A good eye opener article. :)
-what about the hurt and anger that is inflicted upon the faithful partner if the other has not been monogamous-and what happens to trust
-surely you are in a relationship because you love each other and therefore by defintion would not wish to cause pain/hurt to your partner
-by all means some couples can have very successful open relationships, but to be honest I have come across very few examples
-gay men tend not to be monogamous because we do not have the social and moral guidelines as instilled by society/media/family that heterosexuals are subjected to
-and lets face it what man would refuse sex when its readily available
-however a partnership is about trust love and respect-and yes I agree we may well be denying ourselves sex-but surely by refraining from sleeping around you are demonstrating the love ,respect and trust that you have in your partner
By having and acknowledging a monogamous attitude and thought in mind before a beginning of a relationship can be a good start. As it not only set the tone of a relationship, also it helps to build up compassion, trust and respect as it goes. It is all about the mind set and making sure both are taking it seriously. So when there is a temptation, we will be more cautious about what to do next, while not just jump straight into seduction.

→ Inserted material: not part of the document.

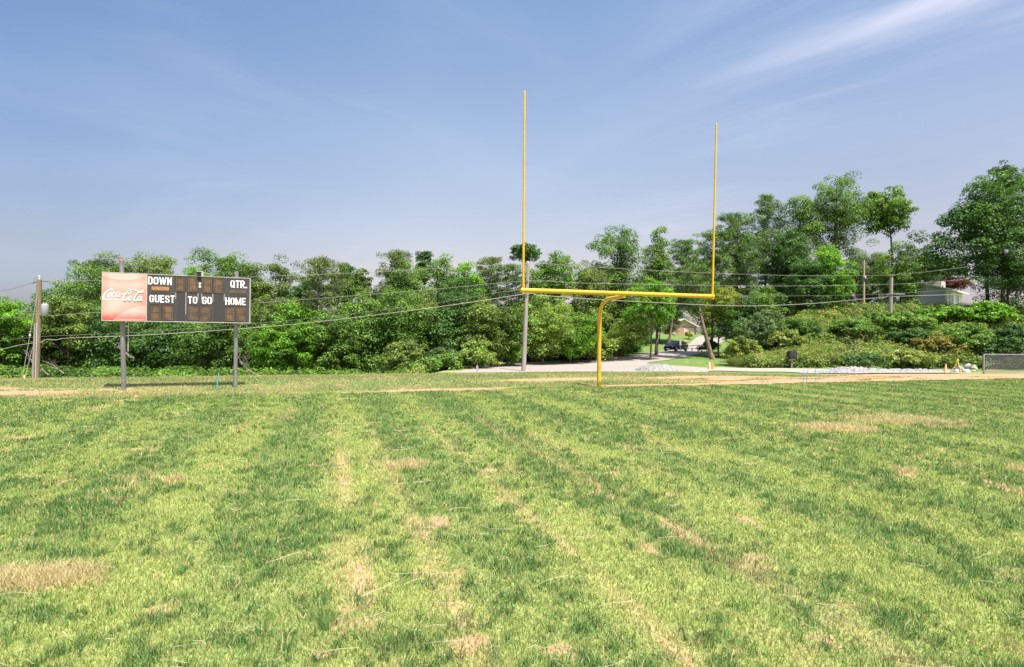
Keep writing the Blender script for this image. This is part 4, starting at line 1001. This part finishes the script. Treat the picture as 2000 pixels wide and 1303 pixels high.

For the the comments on heterosexual marriages, I will say, "Yes, such things do happen, but not all." It is just like the world, totally divided. At least, my parents aren't. They are such loving couple that I am very envy of~ *smile*
In my opinion, no matter how itch or how big your desire is to have sex with other people, you cannot do that as both of you already declare that you are in a monogamous relationship.
If you have the itch or desire to do so, discuss with your partner and find a way out. If not, that means cheating.
If you cheated, can you imagine what the other party feels? Hurt? Betrayed? Pain?
I think what most important is don't do it behind your partner's back if you already declare that you are in a monogamous relationship.